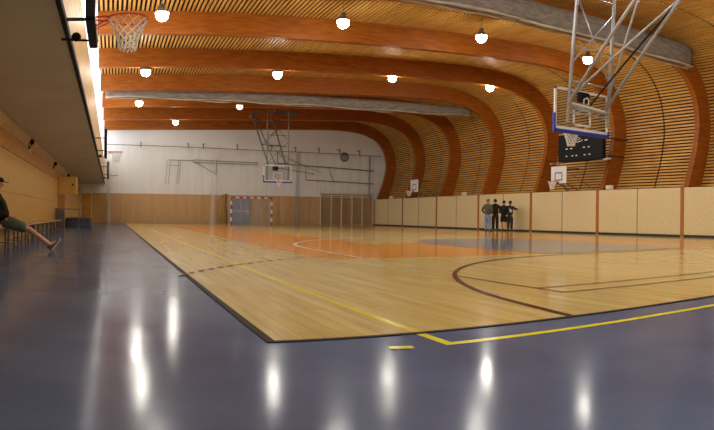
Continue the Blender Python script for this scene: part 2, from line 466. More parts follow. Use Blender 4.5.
w = MB(); w.box(XL-.15, XL, YB, YE, 0, ZS)
wall_l = setting(w.build('wall_left', M['osb_gold']), 'left wall of golden boards under the gallery', 'wall')
for k in range(21):
    y0 = YB+k*2.5
    for z0, z1 in ((.0,1.22),(1.235,2.24)):
        p = MB(); p.bevbox(XL, XL+.02, y0+.0, min(y0+2.5, YE), z0, z1, .004)
        p.build('wall_panel', M['osb_gold'], wall_l)
w = MB(); w.box(XL, XL+.035, YB, YE, 2.25, 2.68); w.build('brown_strip', M['band'], wall_l)
w = MB(); w.box(XL, XL+.03, YB, YE, 2.69, 3.04); w.build('pale_strip', M['upper'], wall_l)
# gallery: slab with grey underside, fascia, dark edge and bright glazing above
w = MB(); w.box(XL-.15, XG-.045, YB, YE, ZS, ZS+.06); gal = setting(w.build('gallery', M['soffit']), 'grey underside of the gallery overhanging the left aisle', 'gallery')
w = MB(); w.box(XF-.1, XF, YB, YE, ZS+.05, 4.95); w.build('fascia', M['fascia'], gal)
w = MB(); w.box(XG-.05, XG+.006, YB, YE, ZS-.012, ZS+.09); w.build('edge_channel', M['black'], gal)
w = MB(); w.box(XF-.12, XF+.0, YB, YE, 4.95, 5.0); w.build('ledge', M['fascia'], gal)
w = MB(); w.box(XF-.1, XF-.04, YB, YE, 5.0, 8.3); win = setting(w.build('window_1', M['window']), 'long overexposed window strip high above the gallery', 'window')
w = MB()
for k in range(18): w.box(XF-.04, XF+.005, YB+.3+k*2.9, YB+.36+k*2.9, 5.0, 8.25)
w.box(XF-.04, XF+.005, YB, YE, 5.0, 5.05)
w.build('window_frame', M['white'], win)

# ------------------------------------------------------------------ lamps
lx = [1.5, 7.35, 13.1, 18.4]
lampn = {(19.55,0):'leftmost of the front row, right of the near side basket net', (19.55,1):'in the front row above the long beam, second from left',
 (19.55,2):'in the front row left of the hanging basket frame', (19.55,3):'in the front row seen through the hanging basket frame',
 (27.5,0):'at the left below the second beam, beside the gallery glazing', (27.5,1):'below the second beam, second from left', (27.5,2):'below the second beam, third from left',
 (27.5,3):'over the curve of the rib behind the scoreboard', (35.8,0):'third row, leftmost, just under the far curtain bundle', (35.8,1):'third row, dim lamp just under the far curtain bundle',
 (43.5,1):'farthest of all, single point before the white gable'}
def inz(x):
    best = None
    for p, q in zip(inner[:-1], inner[1:]):
        if min(p[0], q[0]) <= x <= max(p[0], q[0]) and p[1] > 7:
            t = (x-p[0])/(q[0]-p[0]+1e-9); best = p[1]+(q[1]-p[1])*t
    return best or 7.5
def make_lamp(loc, label, on=True):
    t = thing('ceiling_lamp', 'round glowing hall lamp '+label, 'lamp', loc, 'hall lamps hung from the ceiling')
    x, y, z = loc
    m = MB(); m.lathe(loc, [(0,-.30),(.09,-.285),(.16,-.23),(.195,-.15),(.2,-.05),(.16,.03)]); m.build('lamp_glass', M['lampglass'], t)
    m = MB(); m.lathe(loc, [(.225,-.035),(.23,-.03),(.17,.07),(.09,.13),(.09,.26),(.0,.27)]); m.build('lamp_housing', M['alu'], t)
    m = MB(); m.tube([(x,y,z+.26),(x,y,z+.95)], .012, 6); m.build('rod', M['darksteel'], t)
    return t
first = None
def put_lamp(x, y, z, label):
    global first
    if first is None:
        first = make_lamp((x,y,z), label); return first
    c = copy_tree(first); c.location = (x,y,z); c['label'] = 'round glowing hall lamp '+label; return c
for (y, i), lb in lampn.items():
    x = {0:1.5,1:7.35,2:13.1,3:18.3}[i]; z = inz(x)-.0
    if y == 19.55: z += (0,.08,.12,-.03)[i]; x += (.0,.15,-.08,.2)[i]
    if y == 43.5: x = 4.4; z = 7.33
    if y == 27.5: z += (-.1,-.08,.03,-.0)[i]; x += (-.08,.03,.05,.6)[i]
    if y == 35.8: z = 7.25
    lo = put_lamp(x, y, z, lb)
    if y == 35.8 and i == 1:
        for ch in lo.children:
            if ch.name.startswith('lamp_glass'): ch.data = ch.data.copy(); ch.data.materials[0] = M['lampdim']
# lamps of the rows above the picture's top edge, still part of the hall
for y in (11.5, 3.5):
    for i, x in enumerate(lx):
        put_lamp(x, y, inz(x)-.1, 'of the near rows overhead, '+('further' if y > 10 else 'nearest')+' row, place %s from the gallery' % ('first','second','third','last')[i])
for y, i in ():
    x = lx[i]; put_lamp(x, y, inz(x)-.1, 'hidden behind the curtain bundle, '+('third row' if y < 40 else 'farthest row')+(', middle' if i == 2 else ', by the right wall'))

# ------------------------------------------------------------------ divider curtain bundles
def bundle(x0, x1, y, zb, zt, th, label, lump, straps, round_end=True):
    t = thing('divider_curtain', label, 'curtain', (x0, y, zb(x0)), 'gathered divider curtains under the beams')
    n = 70; m = 18; vs = []; fs = []
    for i in range(n+1):
        x = x0+(x1-x0)*i/n; b = zb(x); tp = zt(x); c = (b+tp)/2; hh = (tp-b)/2
        e = 1.0
        if i < 2 or i > n-2: e = .8
        for k in range(m):
            a = 2*pi*k/m
            f = 1+lump*sin(3*a+x*.9)+lump*.8*sin(5*a-x*2.3+i*.2)+.6*lump*random.uniform(-1,1)
            cx = abs(cos(a))**.7*(1 if cos(a) > 0 else -1); sz = abs(sin(a))**.7*(1 if sin(a) > 0 else -1)
            vs.append((x, y+th/2*cx*f*e, c+hh*sz*(1+.3*(f-1))*e))
    for i in range(n):
        for k in range(m): fs.append((i*m+k, i*m+(k+1)%m, (i+1)*m+(k+1)%m, (i+1)*m+k))
    fs += [tuple(reversed(range(m))), tuple(n*m+k for k in range(m))]
    g = MB(); g.add(vs, fs, True); g.build('canvas_bundle', M['canvas'], t)
    # paler folds hanging at the bottom
    g = MB()
    for j in range(4):
        pts = []; rr = []
        for i in range(n+1):
            x = x0+(x1-x0)*i/n
            pts.append((x, y-th*.42+th*.28*j, zb(x)+.02+.05*(j % 2)+.035*sin(x*1.3+j*2)+.015*random.uniform(-1,1))); rr.append((.07+.02*sin(x*2+j))*lump*9)
        g.tube(pts, rr, 8)
    g.build('bottom_fold', M['canvas_light'], t)
    for i in range(straps):
        g = MB(); x = x0+(x1-x0)*(i+.5)/straps
        g.bar((x,y-th*.2,zt(x)-.05),(x,y-th*.2,inz(min(x,20))+.3),.025); g.bar((x,y+th*.2,zt(x)-.05),(x,y+th*.2,inz(min(x,20))+.3),.025); g.bar((x,y-th*.25,zt(x)-.05),(x,y+th*.25,zt(x)-.05),.03)
        g.build('hanger', M['darksteel'], t)
bundle(4.0, 21.35, 16.25, lambda x: 7.38+.0*x, lambda x: 8.22+.02*(x-12), .55, 'big grey folded divider curtain hanging under the ceiling at the upper right', .075, 9)
bundle(-.4, 21.4, 33.3, lambda x: 6.98-.10*sin(pi*min(1,max(0,x/14)))*.5+max(0,x-15)*.035, lambda x: 7.30+max(0, x)*.021, .5, 'long thin grey folded divider curtain running behind the fourth beam, far away', .05, 9)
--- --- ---
**The problem**:
Retype everything in the material word for word, minus pictures.

**Correct output**:
Continue the Blender Python script for this scene: part 2, from line 466. More parts follow. Use Blender 4.5.
w = MB(); w.box(XL-.15, XL, YB, YE, 0, ZS)
wall_l = setting(w.build('wall_left', M['osb_gold']), 'left wall of golden boards under the gallery', 'wall')
for k in range(21):
    y0 = YB+k*2.5
    for z0, z1 in ((.0,1.22),(1.235,2.24)):
        p = MB(); p.bevbox(XL, XL+.02, y0+.0, min(y0+2.5, YE), z0, z1, .004)
        p.build('wall_panel', M['osb_gold'], wall_l)
w = MB(); w.box(XL, XL+.035, YB, YE, 2.25, 2.68); w.build('brown_strip', M['band'], wall_l)
w = MB(); w.box(XL, XL+.03, YB, YE, 2.69, 3.04); w.build('pale_strip', M['upper'], wall_l)
# gallery: slab with grey underside, fascia, dark edge and bright glazing above
w = MB(); w.box(XL-.15, XG-.045, YB, YE, ZS, ZS+.06); gal = setting(w.build('gallery', M['soffit']), 'grey underside of the gallery overhanging the left aisle', 'gallery')
w = MB(); w.box(XF-.1, XF, YB, YE, ZS+.05, 4.95); w.build('fascia', M['fascia'], gal)
w = MB(); w.box(XG-.05, XG+.006, YB, YE, ZS-.012, ZS+.09); w.build('edge_channel', M['black'], gal)
w = MB(); w.box(XF-.12, XF+.0, YB, YE, 4.95, 5.0); w.build('ledge', M['fascia'], gal)
w = MB(); w.box(XF-.1, XF-.04, YB, YE, 5.0, 8.3); win = setting(w.build('window_1', M['window']), 'long overexposed window strip high above the gallery', 'window')
w = MB()
for k in range(18): w.box(XF-.04, XF+.005, YB+.3+k*2.9, YB+.36+k*2.9, 5.0, 8.25)
w.box(XF-.04, XF+.005, YB, YE, 5.0, 5.05)
w.build('window_frame', M['white'], win)

# ------------------------------------------------------------------ lamps
lx = [1.5, 7.35, 13.1, 18.4]
lampn = {(19.55,0):'leftmost of the front row, right of the near side basket net', (19.55,1):'in the front row above the long beam, second from left',
 (19.55,2):'in the front row left of the hanging basket frame', (19.55,3):'in the front row seen through the hanging basket frame',
 (27.5,0):'at the left below the second beam, beside the gallery glazing', (27.5,1):'below the second beam, second from left', (27.5,2):'below the second beam, third from left',
 (27.5,3):'over the curve of the rib behind the scoreboard', (35.8,0):'third row, leftmost, just under the far curtain bundle', (35.8,1):'third row, dim lamp just under the far curtain bundle',
 (43.5,1):'farthest of all, single point before the white gable'}
def inz(x):
    best = None
    for p, q in zip(inner[:-1], inner[1:]):
        if min(p[0], q[0]) <= x <= max(p[0], q[0]) and p[1] > 7:
            t = (x-p[0])/(q[0]-p[0]+1e-9); best = p[1]+(q[1]-p[1])*t
    return best or 7.5
def make_lamp(loc, label, on=True):
    t = thing('ceiling_lamp', 'round glowing hall lamp '+label, 'lamp', loc, 'hall lamps hung from the ceiling')
    x, y, z = loc
    m = MB(); m.lathe(loc, [(0,-.30),(.09,-.285),(.16,-.23),(.195,-.15),(.2,-.05),(.16,.03)]); m.build('lamp_glass', M['lampglass'], t)
    m = MB(); m.lathe(loc, [(.225,-.035),(.23,-.03),(.17,.07),(.09,.13),(.09,.26),(.0,.27)]); m.build('lamp_housing', M['alu'], t)
    m = MB(); m.tube([(x,y,z+.26),(x,y,z+.95)], .012, 6); m.build('rod', M['darksteel'], t)
    return t
first = None
def put_lamp(x, y, z, label):
    global first
    if first is None:
        first = make_lamp((x,y,z), label); return first
    c = copy_tree(first); c.location = (x,y,z); c['label'] = 'round glowing hall lamp '+label; return c
for (y, i), lb in lampn.items():
    x = {0:1.5,1:7.35,2:13.1,3:18.3}[i]; z = inz(x)-.0
    if y == 19.55: z += (0,.08,.12,-.03)[i]; x += (.0,.15,-.08,.2)[i]
    if y == 43.5: x = 4.4; z = 7.33
    if y == 27.5: z += (-.1,-.08,.03,-.0)[i]; x += (-.08,.03,.05,.6)[i]
    if y == 35.8: z = 7.25
    lo = put_lamp(x, y, z, lb)
    if y == 35.8 and i == 1:
        for ch in lo.children:
            if ch.name.startswith('lamp_glass'): ch.data = ch.data.copy(); ch.data.materials[0] = M['lampdim']
# lamps of the rows above the picture's top edge, still part of the hall
for y in (11.5, 3.5):
    for i, x in enumerate(lx):
        put_lamp(x, y, inz(x)-.1, 'of the near rows overhead, '+('further' if y > 10 else 'nearest')+' row, place %s from the gallery' % ('first','second','third','last')[i])
for y, i in ():
    x = lx[i]; put_lamp(x, y, inz(x)-.1, 'hidden behind the curtain bundle, '+('third row' if y < 40 else 'farthest row')+(', middle' if i == 2 else ', by the right wall'))

# ------------------------------------------------------------------ divider curtain bundles
def bundle(x0, x1, y, zb, zt, th, label, lump, straps, round_end=True):
    t = thing('divider_curtain', label, 'curtain', (x0, y, zb(x0)), 'gathered divider curtains under the beams')
    n = 70; m = 18; vs = []; fs = []
    for i in range(n+1):
        x = x0+(x1-x0)*i/n; b = zb(x); tp = zt(x); c = (b+tp)/2; hh = (tp-b)/2
        e = 1.0
        if i < 2 or i > n-2: e = .8
        for k in range(m):
            a = 2*pi*k/m
            f = 1+lump*sin(3*a+x*.9)+lump*.8*sin(5*a-x*2.3+i*.2)+.6*lump*random.uniform(-1,1)
            cx = abs(cos(a))**.7*(1 if cos(a) > 0 else -1); sz = abs(sin(a))**.7*(1 if sin(a) > 0 else -1)
            vs.append((x, y+th/2*cx*f*e, c+hh*sz*(1+.3*(f-1))*e))
    for i in range(n):
        for k in range(m): fs.append((i*m+k, i*m+(k+1)%m, (i+1)*m+(k+1)%m, (i+1)*m+k))
    fs += [tuple(reversed(range(m))), tuple(n*m+k for k in range(m))]
    g = MB(); g.add(vs, fs, True); g.build('canvas_bundle', M['canvas'], t)
    # paler folds hanging at the bottom
    g = MB()
    for j in range(4):
        pts = []; rr = []
        for i in range(n+1):
            x = x0+(x1-x0)*i/n
            pts.append((x, y-th*.42+th*.28*j, zb(x)+.02+.05*(j % 2)+.035*sin(x*1.3+j*2)+.015*random.uniform(-1,1))); rr.append((.07+.02*sin(x*2+j))*lump*9)
        g.tube(pts, rr, 8)
    g.build('bottom_fold', M['canvas_light'], t)
    for i in range(straps):
        g = MB(); x = x0+(x1-x0)*(i+.5)/straps
        g.bar((x,y-th*.2,zt(x)-.05),(x,y-th*.2,inz(min(x,20))+.3),.025); g.bar((x,y+th*.2,zt(x)-.05),(x,y+th*.2,inz(min(x,20))+.3),.025); g.bar((x,y-th*.25,zt(x)-.05),(x,y+th*.25,zt(x)-.05),.03)
        g.build('hanger', M['darksteel'], t)
bundle(4.0, 21.35, 16.25, lambda x: 7.38+.0*x, lambda x: 8.22+.02*(x-12), .55, 'big grey folded divider curtain hanging under the ceiling at the upper right', .075, 9)
bundle(-.4, 21.4, 33.3, lambda x: 6.98-.10*sin(pi*min(1,max(0,x/14)))*.5+max(0,x-15)*.035, lambda x: 7.30+max(0, x)*.021, .5, 'long thin grey folded divider curtain running behind the fourth beam, far away', .05, 9)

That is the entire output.